Archive for February, 2008

Developing hybrid Web GTK+ applications

Tuesday, February 26th, 2008

I’ve put up the slides from my FOSDEM ‘08 talk on developing Web/GTK+ rich internet applications with WebKit and deploying them on the desktop and on mobile devices. If you were simply too hung over from the night before to get to the morning session or couldn’t make FOSDEM, be sure to check it out.

WebKit GTK+ cover slide
View slides (PDF format)

Demo sources

(Will update this post with more demo code over the next few days.)

Citations

GTK+ WebKit session at FOSDEM 2008

Monday, February 18th, 2008

If you’re attending FOSDEM (Brussels) next weekend, come along to my GNOME devroom talk on Web integration:

“WebKit/GTK+ is a brand new port of the WebKit content engine providing standards compliance, high performance and seamless integration with the GTK+ stack. I’ll be demonstrating some of the latest features and taking a look at the ways developers can adopt the WebView API and apply HTML5, CSS, SVG, canvas and AJAX to create location-aware hybrid Web/GTK+ rich internet applications.”

Update: You can now get the slides from the talk.

What?

The talk will be short and light (only a 1/2 hour session) but I’ll be around all weekend so feel free to touch base if you have more questions or ideas. This session will target:

  • GTK+ developers
  • Web designers
  • Anyone looking to deploy online and offline Web applications
    • on the desktop
    • on mobile devices

When?

11:15 - 12:15, Sunday, February 24, 2008

Where?

FOSDEM GNOME/Cross-desktop Developer Room, H.1301

WebKit for Windows gets Cairo support

Sunday, February 10th, 2008

Brent Fulgham, whose work I’ve already mentioned now has the WebKit/Cairo Windows port up and running.

This is the “native Windows port” a lot of people have been waiting for (though it’s technically no more or less native than Safari’s WebKit).

WebKit/Cairo on Windows

The taxonomy of the new port places it very close to Apple’s WebKit for Windows, which will remain the default build configuration. Both share the same foundation libraries, networking stack and build system.

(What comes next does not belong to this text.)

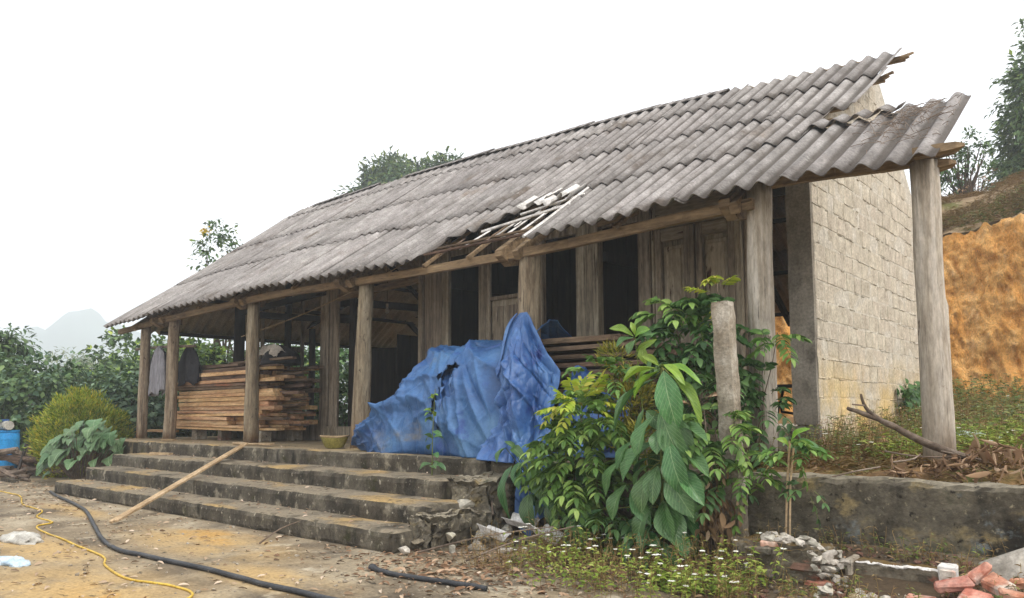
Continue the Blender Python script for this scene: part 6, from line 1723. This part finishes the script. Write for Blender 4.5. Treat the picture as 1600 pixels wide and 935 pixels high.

The only difference is that the proprietary, non-redistributable CoreGraphics has been conditionally replaced (#16979) with the Cairo-based graphics backend developed and maintained by the WebKit GTK+ team. This conveniently lets us maintain the new code as an officially supported sub-port of WebKit without much additional infrastructure.

The result will be a WebKit Windows build that’s open and freely re-distributable for use in Open Source and proprietary/commercial applications (as long as any modifications to WebKit are made available), not just Safari.

This serves as validation of WebKit’s new porting layer, the modularity of the Windows port (Adam Roben and the Win team, you rock!) and the Cairo graphics backend.

Some technical details:

  • Provides C++ and COM APIs including a full COM DOM binding. The interfaces aren’t yet final and are expected change.
  • The Cairo backend will be used for on-screen rendering as well as printing, including native PDF output.
  • Cairo is used for rendering all content including HTML, canvas and SVG.
  • Will continue to use Apple’s Open Source CF and CFNetwork libraries for other functionality.
  • The CF/CFNetwork libraries will need to be re-built from the available APSL 2.0 source releases. There may be small differences from the Safari binaries that need to be taken into account.
  • Still needs work on basics like text rendering and build system integration. Patches welcome. Nothing available for end users yet.

For WebKit/GTK+ fans, the good news is that this work should help bring more developers and testers to the shared Cairo graphics backend. Everyone wins!